Preparation would always start at the beginning of the summer, with my mom and grandmother grumbling that my dad and grandfather were again in charge of getting the food or selling tickets. The big day my dad and grandfather would get up early to start cooking, and also start drinking. At the back of the club there was a huge cinder block structure with a tin roof … the floor would be filled with charcoal and fired up before about 200 halved chickens were laid out on top of the coals all secure in large wire racks. All day the guys would spray the chicken with a mystery concoction (which my dad will still not reveal ) while drinking lots, I mean lots of cheap canned beer. Next to the “pit” as it was called was a large large pot where the corn was cooked … it was always my grandfathers job to watch the corn … and to drink copious amounts of alcohol … which we loved because the more he drank, the looser his regularly tight wallet would become … I think one time he gave us 20 bucks!

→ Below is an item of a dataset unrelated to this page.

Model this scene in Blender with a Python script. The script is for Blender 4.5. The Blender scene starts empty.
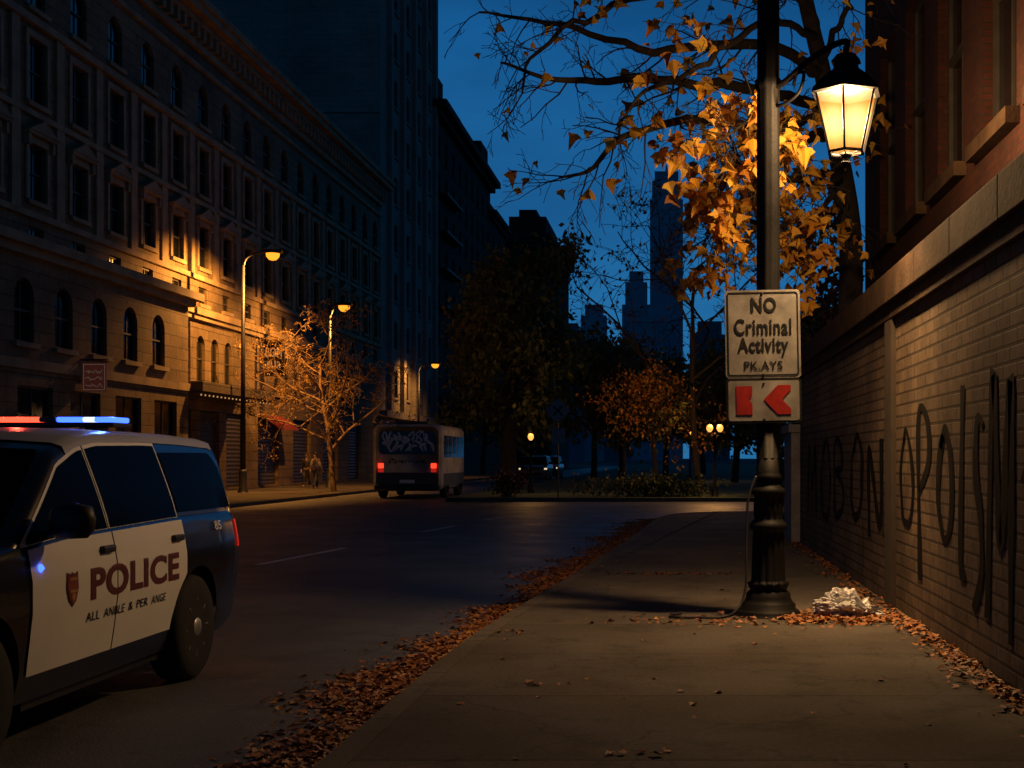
import bpy, bmesh, math, random
from mathutils import Vector, Matrix, noise
S = bpy.context.scene
C = S.collection
PI = math.pi
F = 1300.0; H = 1.5; CX = 676; CY = 458
RZ = -0.13
def at(px, py, Y): return Vector(((px-CX)/F*Y, Y, H+(CY-py)/F*Y))

# ------------------------------------------------------------------ materials
def nodes(name):
    m = bpy.data.materials.new(name); m.use_nodes = True
    nt = m.node_tree
    return m, nt, nt.nodes['Principled BSDF']
def rgba(c, k=1.0): return (min(1, c[0]*k), min(1, c[1]*k), min(1, c[2]*k), 1)
def ramp(nt, fac, stops):
    r = nt.nodes.new('ShaderNodeValToRGB'); e = r.color_ramp.elements
    while len(e) < len(stops): e.new(0.5)
    for i, (p, c) in enumerate(stops): e[i].position = p; e[i].color = rgba(c)
    nt.links.new(fac, r.inputs[0]); return r.outputs[0]
def tnoise(nt, vec, scale, detail=4, rough=.55):
    n = nt.nodes.new('ShaderNodeTexNoise'); n.inputs['Scale'].default_value = scale
    n.inputs['Detail'].default_value = detail; n.inputs['Roughness'].default_value = rough
    nt.links.new(vec, n.inputs['Vector']); return n.outputs['Fac']
def mixc(nt, a, b, fac, mode='MIX'):
    n = nt.nodes.new('ShaderNodeMix'); n.data_type = 'RGBA'; n.blend_type = mode
    for sock, v in ((n.inputs[6], a), (n.inputs[7], b), (n.inputs[0], fac)):
        if hasattr(v, 'is_linked'): nt.links.new(v, sock)
        else: sock.default_value = v
    return n.outputs[2]
def bumpn(nt, height, strength, dist=.01):
    b = nt.nodes.new('ShaderNodeBump'); b.inputs['Strength'].default_value = strength
    b.inputs['Distance'].default_value = dist; nt.links.new(height, b.inputs['Height']); return b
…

Inside the house was more reserved, the ladies would be assembling the salads: a garden salad and potato salad … I always enjoyed being outside with my dad and grandfather being silly and drinking orange soda in the sun but somehow I always got roped into being inside, sprinkling paprika on the potato salad or squirting the tiniest amount of watered down French dressing on top of lettuce and celery.  There was always a yard sale, a raffle, and amazing people watching … the characters that came out of the wood work on this day could fill a novel!  But when the food was finally done, when the men were pretty plastered, and the women were thoroughly annoyed at their husbands for being half in the bag, a bell would ring and everyone would line up … say a prayer (this was a very religious event of course, hee hee) and get eating … after lunch, large watermelons were cut and Swedish coffee and fruit punch were served.  We would head home after the sun had set over the lake, sun burnt  and tired, and for the following week our fridge at home would be filled with leftover potato salad and chicken.

I haven’t been to a chicken bbq in years and many of the members and the characters that added so much to the day have since passed, but sitting at our picnic table in the pine grove, clad in bathing suits and shorts eating that crispy greasy chicken and sweet buttery corn and laughing overlooking the lake is a memory so clear and so cherished that I like to revisit it regularly.